Brytyjczycy z AC Cars nie poszli za modą na auto elektryczne i postawili na sprawdzone i pożądane przez fanów marki osiem cylindrów. Ale każą sobie słono płacić za nowe wcielenie legendarnej Cobry.
AC Cobra GT Roadster ma retro wnętrze i dłuższe o 3 cm nadwozie, ale napakowane nowoczesną technologią (m.in. LEDy, kompozyty, ekran LCD)… która nie rzuca się w oczy.

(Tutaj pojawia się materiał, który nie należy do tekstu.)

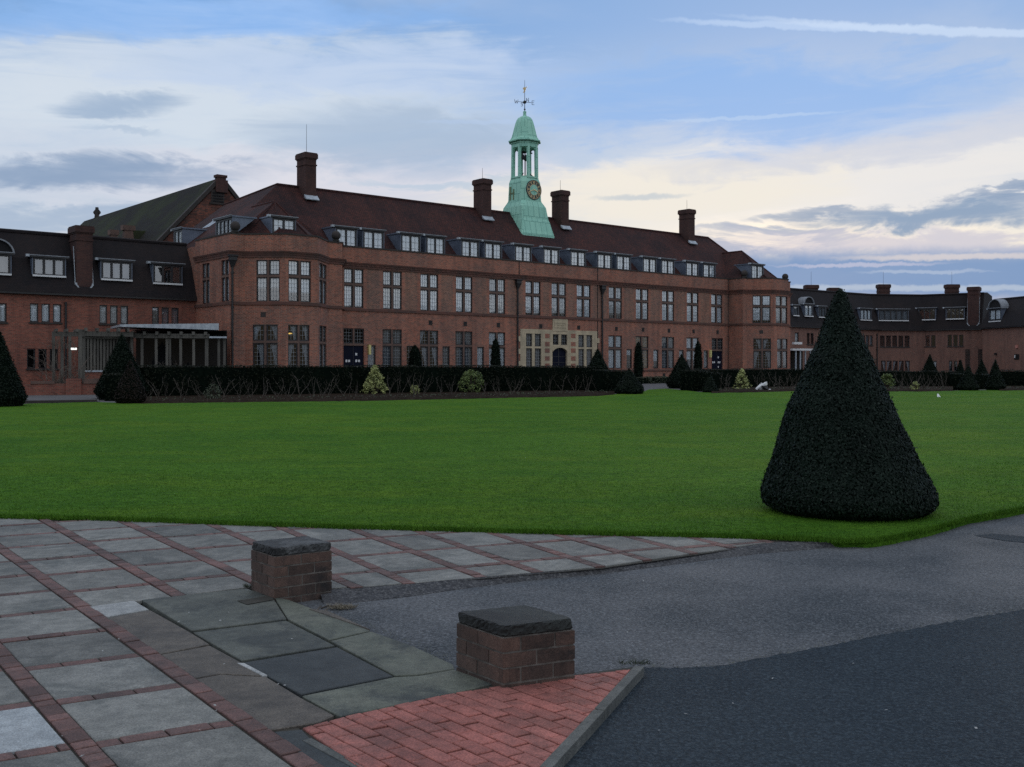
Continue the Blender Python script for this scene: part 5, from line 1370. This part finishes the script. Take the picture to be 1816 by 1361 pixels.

Trzeba się dobrze przyjrzeć, by dostrzec światłowody w miejscu linek i zębatek pierwowzoru sprzed 61 lat.
Pod maskę nowej Cobry wrzucono klasyczne pięciolitrowe V8 Coyote od Forda, dostępne w dwóch wersjach – wolnossącej (454 KM / 570 Nm) i doładowanej (654 KM / 780 Nm). W najszybszej odmianie nowy model przyspiesza w 3.4 sek. do 100 km/h. Zatem szybciej niż np. nowy Cayman GT4 RS!
Decyzji klientów producent pozostawia także rodzaj montowanej skrzyni: 10-biegowy automat SelectShift i 6-biegowy manual TREMEC. Do wyboru do koloru… bo konfiguracji kolorystycznych nadwozia i wnętrza też jest sporo!
Produkcja auta nie będzie limitowana, ale rocznie fabrykę w Surrey opuści nie więcej jak 250 aut. Taką moc przerobową zadeklarował producent.
Już można składać zamówienie na auto – koszt bagatela półtora miliona złotych! Kupicie?